Dry Rot
Somehow we knew it was all going to work well before a single word was spoken. Popular recordings from the 1950s put smiles on faces and the magnificent country inn provided on stage by Martin Johns set up expectations of slamming doors, sliding panels and perfectly-timed slapstick to come. And so it proves. No matter that the script shows its age, Ian Forrest’s team of ten actors took this 1954 horse racing farce by John Chapman by the withers and galloped with it. The ‘fixed’ race might not have been won, but the evening certainly is.
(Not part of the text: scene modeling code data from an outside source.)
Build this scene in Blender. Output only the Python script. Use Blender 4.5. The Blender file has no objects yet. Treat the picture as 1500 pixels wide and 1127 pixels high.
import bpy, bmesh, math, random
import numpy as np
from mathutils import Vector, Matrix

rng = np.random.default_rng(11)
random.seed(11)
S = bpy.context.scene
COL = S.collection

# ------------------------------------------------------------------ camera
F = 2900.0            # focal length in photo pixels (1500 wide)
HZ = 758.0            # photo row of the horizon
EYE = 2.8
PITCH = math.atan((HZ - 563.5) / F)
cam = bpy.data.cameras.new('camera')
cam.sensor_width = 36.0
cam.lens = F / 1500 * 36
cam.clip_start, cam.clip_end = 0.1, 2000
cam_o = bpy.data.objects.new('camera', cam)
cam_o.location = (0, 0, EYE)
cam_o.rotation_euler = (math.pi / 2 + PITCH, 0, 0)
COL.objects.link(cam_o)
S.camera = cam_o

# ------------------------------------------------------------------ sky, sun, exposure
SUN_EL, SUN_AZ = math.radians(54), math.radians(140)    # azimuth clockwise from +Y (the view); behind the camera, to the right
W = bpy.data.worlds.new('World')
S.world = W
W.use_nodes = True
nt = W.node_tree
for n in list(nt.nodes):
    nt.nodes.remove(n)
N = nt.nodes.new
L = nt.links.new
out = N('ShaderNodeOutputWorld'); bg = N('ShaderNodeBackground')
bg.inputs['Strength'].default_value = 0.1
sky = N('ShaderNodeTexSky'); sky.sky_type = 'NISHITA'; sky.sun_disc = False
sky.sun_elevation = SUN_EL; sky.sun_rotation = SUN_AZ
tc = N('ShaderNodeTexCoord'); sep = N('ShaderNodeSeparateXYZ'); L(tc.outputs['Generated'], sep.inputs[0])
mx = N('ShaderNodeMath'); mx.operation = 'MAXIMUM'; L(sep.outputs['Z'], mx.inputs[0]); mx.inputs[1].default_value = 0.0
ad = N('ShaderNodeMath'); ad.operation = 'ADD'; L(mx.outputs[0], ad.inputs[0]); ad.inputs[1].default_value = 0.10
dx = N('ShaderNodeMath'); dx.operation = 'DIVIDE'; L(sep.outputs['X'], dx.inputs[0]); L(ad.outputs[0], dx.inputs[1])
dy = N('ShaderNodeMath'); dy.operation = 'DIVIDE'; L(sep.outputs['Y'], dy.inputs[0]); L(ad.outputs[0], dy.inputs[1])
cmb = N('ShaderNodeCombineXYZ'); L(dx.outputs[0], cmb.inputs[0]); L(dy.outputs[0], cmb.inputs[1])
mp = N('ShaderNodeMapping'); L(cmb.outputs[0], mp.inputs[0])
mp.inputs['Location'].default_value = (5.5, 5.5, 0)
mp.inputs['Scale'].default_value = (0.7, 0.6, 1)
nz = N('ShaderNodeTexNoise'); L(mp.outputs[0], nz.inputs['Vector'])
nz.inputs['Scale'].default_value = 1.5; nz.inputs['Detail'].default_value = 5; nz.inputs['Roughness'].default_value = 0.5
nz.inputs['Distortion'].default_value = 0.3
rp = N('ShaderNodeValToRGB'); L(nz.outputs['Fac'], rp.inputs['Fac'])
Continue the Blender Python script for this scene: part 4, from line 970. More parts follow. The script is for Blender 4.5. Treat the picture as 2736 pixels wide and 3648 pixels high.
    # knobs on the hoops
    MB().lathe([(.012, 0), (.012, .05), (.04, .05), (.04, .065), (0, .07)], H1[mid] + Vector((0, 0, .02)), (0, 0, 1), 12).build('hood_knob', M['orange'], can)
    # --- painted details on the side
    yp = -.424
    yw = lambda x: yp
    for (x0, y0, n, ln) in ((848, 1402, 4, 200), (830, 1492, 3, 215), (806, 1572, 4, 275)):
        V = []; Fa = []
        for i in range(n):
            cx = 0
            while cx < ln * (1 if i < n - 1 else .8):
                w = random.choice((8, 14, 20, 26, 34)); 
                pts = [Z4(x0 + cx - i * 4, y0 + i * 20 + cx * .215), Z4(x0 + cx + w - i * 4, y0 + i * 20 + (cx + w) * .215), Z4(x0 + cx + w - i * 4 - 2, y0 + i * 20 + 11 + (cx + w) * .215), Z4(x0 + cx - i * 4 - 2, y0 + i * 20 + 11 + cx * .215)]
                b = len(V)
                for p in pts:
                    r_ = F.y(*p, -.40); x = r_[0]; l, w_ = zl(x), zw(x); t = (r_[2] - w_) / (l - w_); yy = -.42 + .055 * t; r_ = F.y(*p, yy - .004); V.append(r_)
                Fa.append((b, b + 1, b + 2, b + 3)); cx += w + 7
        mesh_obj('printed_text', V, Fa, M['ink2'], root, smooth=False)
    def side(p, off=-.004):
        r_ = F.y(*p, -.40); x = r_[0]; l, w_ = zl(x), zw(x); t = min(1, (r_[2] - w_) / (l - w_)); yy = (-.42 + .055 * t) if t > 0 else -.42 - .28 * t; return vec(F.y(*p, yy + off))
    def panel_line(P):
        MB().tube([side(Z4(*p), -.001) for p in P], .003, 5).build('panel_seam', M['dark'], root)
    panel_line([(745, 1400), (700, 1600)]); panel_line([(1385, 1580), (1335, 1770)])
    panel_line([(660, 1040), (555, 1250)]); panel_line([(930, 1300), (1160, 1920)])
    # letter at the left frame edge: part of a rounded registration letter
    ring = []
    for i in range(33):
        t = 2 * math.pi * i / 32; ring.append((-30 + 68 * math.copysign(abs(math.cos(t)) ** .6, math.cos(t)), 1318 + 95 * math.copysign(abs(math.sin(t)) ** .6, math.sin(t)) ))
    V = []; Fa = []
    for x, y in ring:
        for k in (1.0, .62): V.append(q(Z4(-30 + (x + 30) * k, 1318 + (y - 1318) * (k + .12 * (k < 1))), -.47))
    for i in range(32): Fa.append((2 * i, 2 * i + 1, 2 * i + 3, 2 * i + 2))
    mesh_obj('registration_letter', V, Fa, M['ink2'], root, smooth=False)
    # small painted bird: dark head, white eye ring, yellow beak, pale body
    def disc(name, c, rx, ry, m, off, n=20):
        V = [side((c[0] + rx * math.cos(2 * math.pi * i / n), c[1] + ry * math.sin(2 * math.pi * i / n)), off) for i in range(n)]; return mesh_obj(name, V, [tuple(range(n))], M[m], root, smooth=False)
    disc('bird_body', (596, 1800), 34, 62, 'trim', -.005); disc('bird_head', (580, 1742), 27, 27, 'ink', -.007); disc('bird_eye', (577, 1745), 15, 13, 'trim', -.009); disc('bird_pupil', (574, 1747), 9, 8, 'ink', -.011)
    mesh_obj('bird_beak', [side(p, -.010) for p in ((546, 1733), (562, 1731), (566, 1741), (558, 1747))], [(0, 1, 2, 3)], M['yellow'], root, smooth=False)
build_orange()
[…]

Dry Rot From L to R James Duke, Chris Hannon and Nicholas Goode in Dry Rot at Theatre by the Lake, Keswick (previous picture shows Louise Yates and Stephen Aintree) Photo: Keith Pattison
The action is wildly histrionic from the start, yet carefully controlled and we have no time to wonder how preposterous it all is - the very element of farce. Each over-the-top character is lovingly created with James Duke, Chris Hannon and Nicholas Goode as the hapless race fixers providing most of the laughs. Praise, too, for Jessica Ellis as dotty and disrespectful Beth, the maid, and Zoe Mills as the owner’s daughter, her ponytail and high-heeled kicks competing for laughs and providing a little light romance with George Banks’ bewildered secretary - and for Stephen Aintree and Nicky Goldie as the Inn’s owners, playing it beautifully, almost straight, and Adrian Metcalfe’s voluble and very funny French jockey, with Louise Yates even managing to make us laugh at a police sergeant named Fire.
Ian Forrest and his cast bring this old chestnut to delightful life - and a new audience - with children in the house laughing loud and long.